Jeannine Mosely is generally credited as the originator of this type of orb assembly.

Crease pattern:

Orb Unit (6 card)

There is another business card orb unit that I have run across.

Ninja Star Unit

I saw a ninja star business card on craftzine which they found via core77. I reverse engineered the units, which are very simple. I hacked together a quick crease pattern and directions.

  1. Fold the card in half.
  2. Unfold it.
  3. Fold half of the top edge down to the crease in the center you made.
  4. Fold the other top half to the same crease.
  5. Fold it in half again along the crease from step 1.

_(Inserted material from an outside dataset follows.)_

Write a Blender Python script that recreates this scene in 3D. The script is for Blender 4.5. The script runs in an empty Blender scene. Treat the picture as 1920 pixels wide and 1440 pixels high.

Make 4 of those and then they can be slid into each other with the two small edges being a tab and the side opposite the big point being a slot. Friction will hold thick cards together well enough for display, but for much more, glue would probably be necessary. They are a tad difficult to assemble, since there is no locking mechanism.

ninja throwing star


In Origami USA Collection 2004 there is a simple three module design by Bob Voelker that makes a decorative trefoil.
business card trefoil

Jennifer Campbell's Tetrahedra Unit

Seen in Jennifer Campbell's pictures, I do not know how to make this unit, but it apparently requires 2 cards to make a tetrahedra and has a "locking mechanism similar to drywall anchors".

Jennifer Campbell's Tetrahedra Unit

Seen in Jennifer Campbell's pictures, I do not know how to make this unit, but it apparently requires 2 cards to make a tetrahedra and has a "locking mechanism similar to drywall anchors".

Jackstone (Sonobe) unit

Seen in Jennifer Campbell's pictures, I do not know how to make this unit, but the name implies that it has a tab/slot configuration like a standard sonobe unit.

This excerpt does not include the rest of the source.